Davide Van De Sfroos

Davide Van De Sfroos Il mio nome è herbert fanucci


2005, Bompiani Narrativa Italiana

di Christian Verzeletti
Per un cantante che si mette a fare lo scrittore il rischio di stonare è alto come per uno scrittore che si mette a fare il cantante.
Nonostante questo sono sempre troppi i musicisti che si cimentano sulla carta stampata: quando si tratta di cantautori, c'è già più o meno confidenza con la scrittura, ma anche in questo caso i risultati non sono mai stati eccelsi.
Non si sottrae alla regola nemmeno il buon Davide Van De Sfroos, uno che le storie le sa raccontare bene e che già aveva pubblicato racconti, poesie e addirittura un poema epico.
Questo è un piacevole libretto di circa duecento pagine, una storia romanzata con abilità che incuriosisce e intrattiene senza impegnare troppo.
Herbert Fanucci è un personaggio misterioso, con un passato legato enigmaticamente al mondo del rock: fa ritorno nel suo paese sul lago di Como e qui si trova a specchiarsi in sé stesso e in una serie di personaggi tragicomici.
La trama si sviluppa in modo coinvolgente soprattutto per la capacità dell’autore di rendere con efficacia i tratti più caratteristici e particolari di uomini e luoghi.

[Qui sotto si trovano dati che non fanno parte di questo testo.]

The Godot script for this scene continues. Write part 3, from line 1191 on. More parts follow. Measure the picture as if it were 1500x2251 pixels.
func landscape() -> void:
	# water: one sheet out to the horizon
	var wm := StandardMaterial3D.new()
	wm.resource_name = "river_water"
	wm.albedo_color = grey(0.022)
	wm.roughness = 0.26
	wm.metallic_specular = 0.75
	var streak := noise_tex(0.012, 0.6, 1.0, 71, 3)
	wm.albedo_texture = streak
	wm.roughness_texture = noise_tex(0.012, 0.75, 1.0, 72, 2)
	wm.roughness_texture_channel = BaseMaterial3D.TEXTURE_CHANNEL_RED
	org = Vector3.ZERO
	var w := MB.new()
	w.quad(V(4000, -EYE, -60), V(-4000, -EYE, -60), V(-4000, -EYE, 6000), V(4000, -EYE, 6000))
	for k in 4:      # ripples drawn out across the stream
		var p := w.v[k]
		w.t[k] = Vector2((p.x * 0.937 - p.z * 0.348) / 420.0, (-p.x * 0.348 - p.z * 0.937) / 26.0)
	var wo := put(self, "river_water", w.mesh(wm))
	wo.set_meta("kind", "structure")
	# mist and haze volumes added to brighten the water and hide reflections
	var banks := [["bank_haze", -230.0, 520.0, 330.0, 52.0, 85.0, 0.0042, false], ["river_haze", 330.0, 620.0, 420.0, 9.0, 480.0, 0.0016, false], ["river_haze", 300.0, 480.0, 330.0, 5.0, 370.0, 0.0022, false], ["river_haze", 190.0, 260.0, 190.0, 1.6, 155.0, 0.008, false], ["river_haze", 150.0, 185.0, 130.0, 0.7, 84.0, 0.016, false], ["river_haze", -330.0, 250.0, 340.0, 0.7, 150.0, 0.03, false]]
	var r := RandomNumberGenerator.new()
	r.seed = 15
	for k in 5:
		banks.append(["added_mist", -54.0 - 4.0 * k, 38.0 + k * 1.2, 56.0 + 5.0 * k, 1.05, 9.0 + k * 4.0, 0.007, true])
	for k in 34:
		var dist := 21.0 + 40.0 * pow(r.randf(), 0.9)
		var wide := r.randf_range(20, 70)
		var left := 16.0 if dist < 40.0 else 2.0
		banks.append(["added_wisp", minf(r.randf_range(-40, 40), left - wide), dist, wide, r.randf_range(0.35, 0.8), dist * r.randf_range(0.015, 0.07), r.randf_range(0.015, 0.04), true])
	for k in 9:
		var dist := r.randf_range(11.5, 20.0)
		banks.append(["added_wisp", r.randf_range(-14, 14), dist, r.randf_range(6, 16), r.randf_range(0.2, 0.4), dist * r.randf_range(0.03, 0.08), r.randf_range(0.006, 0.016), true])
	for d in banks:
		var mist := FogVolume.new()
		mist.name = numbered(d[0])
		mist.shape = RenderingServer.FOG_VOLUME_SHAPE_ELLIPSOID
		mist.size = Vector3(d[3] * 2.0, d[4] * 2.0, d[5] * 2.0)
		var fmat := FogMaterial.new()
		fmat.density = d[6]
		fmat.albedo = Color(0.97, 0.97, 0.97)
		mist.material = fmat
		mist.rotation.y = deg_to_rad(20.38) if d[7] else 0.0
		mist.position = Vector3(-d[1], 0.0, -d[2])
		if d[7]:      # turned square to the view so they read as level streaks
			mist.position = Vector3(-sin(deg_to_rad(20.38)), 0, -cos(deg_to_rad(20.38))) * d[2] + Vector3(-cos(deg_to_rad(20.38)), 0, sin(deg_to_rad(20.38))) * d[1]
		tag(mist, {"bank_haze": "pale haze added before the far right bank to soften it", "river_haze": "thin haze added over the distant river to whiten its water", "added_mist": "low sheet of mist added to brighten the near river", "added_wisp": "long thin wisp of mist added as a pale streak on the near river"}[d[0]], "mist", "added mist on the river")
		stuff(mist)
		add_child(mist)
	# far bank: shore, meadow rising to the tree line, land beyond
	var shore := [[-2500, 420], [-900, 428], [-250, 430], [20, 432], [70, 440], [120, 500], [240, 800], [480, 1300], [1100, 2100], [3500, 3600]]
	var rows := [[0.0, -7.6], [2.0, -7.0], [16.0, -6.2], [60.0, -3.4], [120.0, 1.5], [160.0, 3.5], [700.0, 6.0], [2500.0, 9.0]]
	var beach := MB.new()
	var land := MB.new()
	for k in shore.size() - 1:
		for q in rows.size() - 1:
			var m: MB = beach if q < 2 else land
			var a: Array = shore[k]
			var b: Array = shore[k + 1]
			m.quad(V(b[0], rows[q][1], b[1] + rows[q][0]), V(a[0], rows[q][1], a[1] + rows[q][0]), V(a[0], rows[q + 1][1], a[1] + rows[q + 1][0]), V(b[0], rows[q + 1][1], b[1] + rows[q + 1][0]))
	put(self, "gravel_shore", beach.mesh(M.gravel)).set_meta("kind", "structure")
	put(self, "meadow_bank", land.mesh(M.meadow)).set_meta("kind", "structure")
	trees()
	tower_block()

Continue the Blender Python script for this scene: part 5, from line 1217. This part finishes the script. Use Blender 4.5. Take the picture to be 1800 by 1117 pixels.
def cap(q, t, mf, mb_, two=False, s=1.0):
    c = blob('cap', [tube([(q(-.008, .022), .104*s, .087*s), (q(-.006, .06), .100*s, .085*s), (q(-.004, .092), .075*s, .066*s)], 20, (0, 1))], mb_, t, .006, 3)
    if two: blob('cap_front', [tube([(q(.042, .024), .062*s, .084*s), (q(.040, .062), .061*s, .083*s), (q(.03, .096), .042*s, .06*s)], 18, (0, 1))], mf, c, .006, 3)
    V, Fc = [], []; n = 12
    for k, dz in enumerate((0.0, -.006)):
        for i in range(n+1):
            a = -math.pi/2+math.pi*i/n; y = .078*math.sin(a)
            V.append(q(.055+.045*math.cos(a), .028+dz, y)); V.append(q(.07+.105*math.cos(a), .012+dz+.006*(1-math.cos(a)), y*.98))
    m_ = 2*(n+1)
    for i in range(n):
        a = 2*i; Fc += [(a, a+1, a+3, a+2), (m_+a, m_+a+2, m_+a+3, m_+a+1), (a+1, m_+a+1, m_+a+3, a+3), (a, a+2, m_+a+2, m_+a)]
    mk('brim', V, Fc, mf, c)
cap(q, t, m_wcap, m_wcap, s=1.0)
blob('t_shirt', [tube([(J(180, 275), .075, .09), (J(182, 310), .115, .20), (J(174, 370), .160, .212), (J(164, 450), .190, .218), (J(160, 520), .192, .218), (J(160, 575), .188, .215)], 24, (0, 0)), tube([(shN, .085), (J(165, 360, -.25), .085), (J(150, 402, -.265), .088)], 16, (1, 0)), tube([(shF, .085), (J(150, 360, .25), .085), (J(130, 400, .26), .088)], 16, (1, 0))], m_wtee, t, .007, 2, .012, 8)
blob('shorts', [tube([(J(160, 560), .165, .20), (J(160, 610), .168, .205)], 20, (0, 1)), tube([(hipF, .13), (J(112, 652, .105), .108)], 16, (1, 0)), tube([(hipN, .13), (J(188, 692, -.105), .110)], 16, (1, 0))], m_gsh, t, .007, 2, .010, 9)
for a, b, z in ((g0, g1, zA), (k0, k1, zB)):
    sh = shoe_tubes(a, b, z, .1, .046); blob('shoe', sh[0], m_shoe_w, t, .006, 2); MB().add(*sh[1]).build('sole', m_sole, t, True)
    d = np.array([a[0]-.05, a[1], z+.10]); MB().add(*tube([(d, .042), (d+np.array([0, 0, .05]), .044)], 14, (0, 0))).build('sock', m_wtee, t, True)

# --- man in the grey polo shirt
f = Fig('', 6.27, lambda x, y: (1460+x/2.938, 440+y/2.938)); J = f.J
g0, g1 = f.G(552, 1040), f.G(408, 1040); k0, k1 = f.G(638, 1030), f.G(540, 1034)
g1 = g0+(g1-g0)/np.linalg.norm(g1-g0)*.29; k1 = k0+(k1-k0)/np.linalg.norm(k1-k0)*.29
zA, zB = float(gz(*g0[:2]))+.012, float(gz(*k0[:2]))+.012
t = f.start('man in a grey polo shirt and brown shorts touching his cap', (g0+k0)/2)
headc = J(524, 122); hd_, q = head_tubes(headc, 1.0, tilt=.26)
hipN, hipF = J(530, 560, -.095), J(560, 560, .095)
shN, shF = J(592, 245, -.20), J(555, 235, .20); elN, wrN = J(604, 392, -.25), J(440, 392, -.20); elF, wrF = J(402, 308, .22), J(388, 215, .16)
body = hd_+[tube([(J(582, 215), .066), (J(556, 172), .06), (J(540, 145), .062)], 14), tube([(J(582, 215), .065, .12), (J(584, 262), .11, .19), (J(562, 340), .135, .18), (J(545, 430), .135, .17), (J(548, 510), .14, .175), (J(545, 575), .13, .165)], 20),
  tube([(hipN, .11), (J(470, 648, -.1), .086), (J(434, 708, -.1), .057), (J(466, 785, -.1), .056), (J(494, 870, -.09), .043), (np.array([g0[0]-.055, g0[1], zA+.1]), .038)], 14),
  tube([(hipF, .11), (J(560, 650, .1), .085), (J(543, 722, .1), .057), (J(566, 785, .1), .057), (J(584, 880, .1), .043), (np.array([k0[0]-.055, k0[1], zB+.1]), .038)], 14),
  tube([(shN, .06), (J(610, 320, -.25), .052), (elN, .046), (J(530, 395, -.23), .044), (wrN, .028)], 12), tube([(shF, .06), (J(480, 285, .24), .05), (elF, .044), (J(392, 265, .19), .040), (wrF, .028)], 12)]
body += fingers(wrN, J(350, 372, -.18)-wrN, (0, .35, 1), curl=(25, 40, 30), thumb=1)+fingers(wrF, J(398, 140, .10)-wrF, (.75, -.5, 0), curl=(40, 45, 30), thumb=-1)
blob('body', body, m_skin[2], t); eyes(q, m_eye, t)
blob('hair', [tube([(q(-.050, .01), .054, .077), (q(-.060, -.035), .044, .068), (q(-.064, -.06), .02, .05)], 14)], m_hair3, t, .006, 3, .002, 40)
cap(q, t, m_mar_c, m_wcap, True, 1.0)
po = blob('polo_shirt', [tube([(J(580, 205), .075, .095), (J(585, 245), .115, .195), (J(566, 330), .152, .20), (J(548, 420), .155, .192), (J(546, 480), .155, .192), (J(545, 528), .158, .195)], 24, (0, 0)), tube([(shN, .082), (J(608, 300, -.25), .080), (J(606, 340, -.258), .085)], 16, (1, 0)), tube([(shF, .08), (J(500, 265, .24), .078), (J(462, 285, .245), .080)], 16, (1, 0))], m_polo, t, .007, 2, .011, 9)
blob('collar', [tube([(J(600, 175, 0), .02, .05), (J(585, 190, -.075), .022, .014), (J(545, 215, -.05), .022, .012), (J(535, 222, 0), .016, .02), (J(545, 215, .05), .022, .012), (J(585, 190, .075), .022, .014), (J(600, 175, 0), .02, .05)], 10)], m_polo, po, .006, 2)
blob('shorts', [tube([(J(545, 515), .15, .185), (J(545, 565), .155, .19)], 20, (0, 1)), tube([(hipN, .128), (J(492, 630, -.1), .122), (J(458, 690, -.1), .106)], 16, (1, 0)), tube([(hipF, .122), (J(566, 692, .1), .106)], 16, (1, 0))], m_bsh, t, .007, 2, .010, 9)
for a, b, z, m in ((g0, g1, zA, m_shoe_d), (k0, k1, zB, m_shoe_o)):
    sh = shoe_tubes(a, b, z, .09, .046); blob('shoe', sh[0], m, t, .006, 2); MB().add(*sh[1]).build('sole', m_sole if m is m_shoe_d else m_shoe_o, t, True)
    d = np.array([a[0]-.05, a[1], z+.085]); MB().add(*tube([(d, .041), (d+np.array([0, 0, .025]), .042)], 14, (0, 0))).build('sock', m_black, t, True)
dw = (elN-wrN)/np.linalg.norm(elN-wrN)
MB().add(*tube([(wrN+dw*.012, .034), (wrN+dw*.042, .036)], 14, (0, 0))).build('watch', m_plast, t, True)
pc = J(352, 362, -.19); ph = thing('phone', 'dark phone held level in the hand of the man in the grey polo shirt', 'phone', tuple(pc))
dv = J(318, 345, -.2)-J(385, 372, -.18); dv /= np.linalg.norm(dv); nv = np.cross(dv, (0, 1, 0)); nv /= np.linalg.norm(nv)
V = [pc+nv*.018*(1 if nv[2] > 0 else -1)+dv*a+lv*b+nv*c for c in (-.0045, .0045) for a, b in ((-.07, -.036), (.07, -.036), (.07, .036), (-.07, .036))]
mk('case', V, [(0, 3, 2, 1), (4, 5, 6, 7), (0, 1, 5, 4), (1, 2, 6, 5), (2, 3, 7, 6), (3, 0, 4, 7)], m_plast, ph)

Van De Sfroos è un notevole affabulatore, come ben sa chi conosce le sue canzoni e lo ha visto in concerto, ha anche cognizioni letterarie, senso della struttura e una verve spassosa, ma non riesce a sfuggire al suo ego di musicista: il romanzo rischia spesso l’autoreferenzialità, risultando sin troppo guarnito di citazioni musicali.
Herbert Fanucci e la sua brigata di amici non sono in fondo tanto diversi dai personaggi delle canzoni di Van De Sfroos, un po’ paesani, un po’ banditi e un po’ contrabbandieri.
Come fa dichiarare più volte allo stesso protagonista del libro, Van De Sfroos ha scritto spinto da un’ossessione, solo che ha finito per riversare nel testo troppi dei suoi sogni da musicista, anzi, da appassionato di musica. Tra rimandi ai Ramones, a Phil Collins, ai Sex Pistols, ai Tangerine Dream e via dicendo, Herbert Fanucci diventa “l’amico comune della storia del rock”, quello che ogni fan di musica vorrebbe essere, con la casa piena di memorabilia e la vita segnata da incontri con i propri eroi.
Grazie comunque anche a questi espedienti Van De Sfroos crea una cornice che rende la storia intrigante, accarezzata da una leggera aria mitica.
Se non gli si chiede troppo, “Il mio nome è Herbert Fanucci” è un romanzo in grado di catturare e di divertire con un umorismo intelligente, poggiato anche sull’autenticità del dialetto (comasco).
Certo il rischio è che alla fine ci si sente “come Eliot Ness nel film Gli Intoccabili, quando va a sequestrare gli alcolici ai gangster e nelle casse, invece delle bottiglie, trova degli ombrellini”.